Pero no son esos extremos de la reforma los que quisiera subrayar en este acto dedicado a la Constitución.

Lo que sí quisiera resaltar son dos aspectos que la reforma en cuanto tal pone de manifiesto y que, creo, vienen ciertamente al caso:

La reforma evidencia, en primer lugar, la europeidad de España, que no se entiende ya sin la Unión Europea, como la Unión Europea no se entiende sin España.

No es ocioso señalar a ese respecto que las dos únicas reformas constitucionales habidas hasta la fecha han traído causa, las dos, de nuestra europeidad:

La del artículo 13 en 1992, para reconocer el derecho de sufragio pasivo a los nacionales de otros Estados miembros en las elecciones locales y acomodar así el texto constitucional al Tratado de Maastricht, y esta de ahora del artículo 135, que, según reza su Exposición de Motivos, busca «reforzar el compromiso de España con la Unión Europea».

Y, en segundo lugar, aunque no en importancia, la reforma, con independencia de su contenido, acredita que la Constitución vive y se vive, que no es incunable de vitrina, sino que, depósito de la soberanía popular, sigue constituyendo el fundamento de las políticas públicas que nos hacen progresar.

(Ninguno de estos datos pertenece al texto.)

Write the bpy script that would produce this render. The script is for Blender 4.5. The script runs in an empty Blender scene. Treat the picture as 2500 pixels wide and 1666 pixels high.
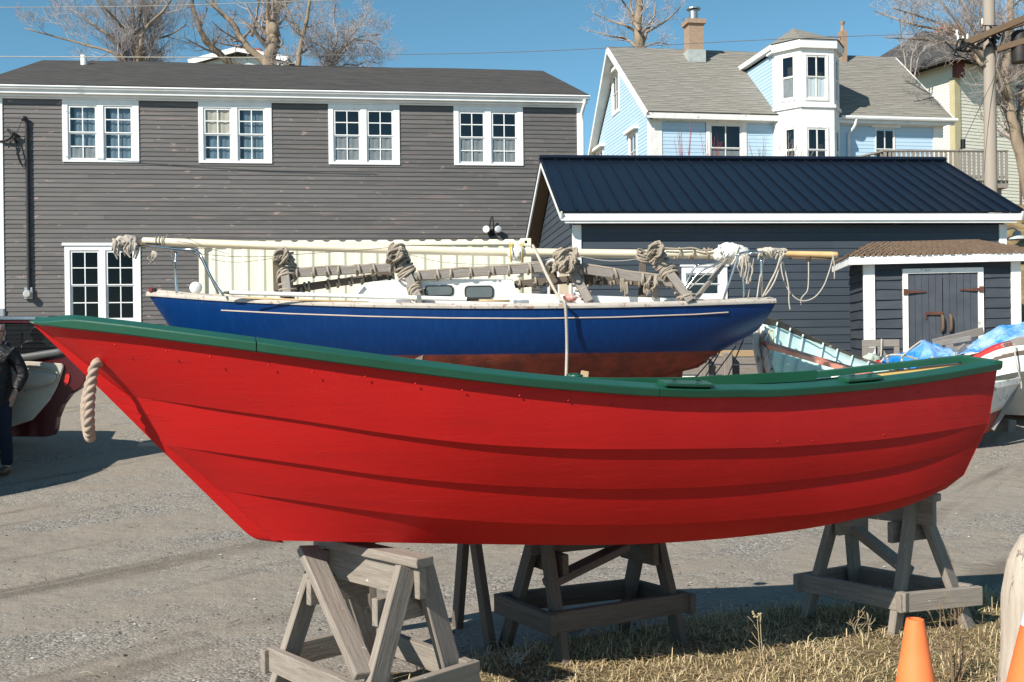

Lejos de ser un signo de deterioro o envejecimiento, la reforma es fe de vida de y para la Constitución, prueba de confianza en su capacidad ordenadora, y, en esa medida, quizás fuera positivo desacralizar las enmiendas constitucionales, aunque, ciertamente, la rigidez de los procedimientos de reforma de la Constitución de 1978, sobre la que tal vez debiera reflexionarse, no lo hace precisamente fácil.

Termino ya.

Porque la Constitución está viva, porque en la Constitución nos seguimos reconociendo, porque ella preserva nuestra identidad, y porque, a pesar de sus más de treinta años, está aún cargada de futuro, considero que está plenamente justificado que, también este difícil año, le dediquemos, como con este Acto lo estamos haciendo, un momento de nuestro siempre apresurado y sobrecargado tiempo para congratularnos de su aprobación y su vigencia.

Muchas gracias y ¡Viva la Constitución!